Step 1: install plugins. Step 2: forget to actually use plugins until half a year later. (A very useful list — we already use a couple of these.)
How to respond when someone asks you to write a function to reverse a linked list.
Interesting:
ScriptKit is a touchable programming environment for building simple mobile prototypes on iPad using native iOS UI components and social media APIs, available via an intuitive drag and drop interface.
Free for trial with in-app purchases. Haven’t tried it yet.
When Allie used to jump up on my keyboard I thought that she just wanted attention. Through purr programming I have learned that she is actually trying to stop me from doing something stupid.
Worth a try
Woohoo! We’ve been waiting so long for well no we haven’t not really.

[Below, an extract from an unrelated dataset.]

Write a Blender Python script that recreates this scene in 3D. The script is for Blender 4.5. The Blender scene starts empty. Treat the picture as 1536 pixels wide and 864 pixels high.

Khan Academy does Computer Science, courtesy of John Resig, creator of jQuery. His blog post goes into some detail about the pedagogy they’ve adopted and the technology behind it. Looks promising, and we’ll see if we can try this out with students at some point.
Apple’s WWDC developer videos have lots of great resources, but the information in them isn’t easily findable unless (a) you’re logged in to the developer site, and the code in the video is posted somewhere as a sample, or (b) you watched the video recently and vaguely remember what year it was from, which video it was, and where in the video you heard about it.
This method by Carl Brown is great for creating a faux index of WWDC developer video content, right on your Mac:
I keep all the slides for WWDC 2010, 2011 and 2012 in subdirectories of a folder named “WWDC slides” in my Documents directory. It’s indexed by Spotlight on my Mac.
From then on, when I’m working on a project, and I’m having trouble with something, or trying to remember something I might have seen, I open up that folder in Finder, and type the Class or Method names of the Classes I’m working with, and Spotlight will tell me the session names of the videos I might want to watch.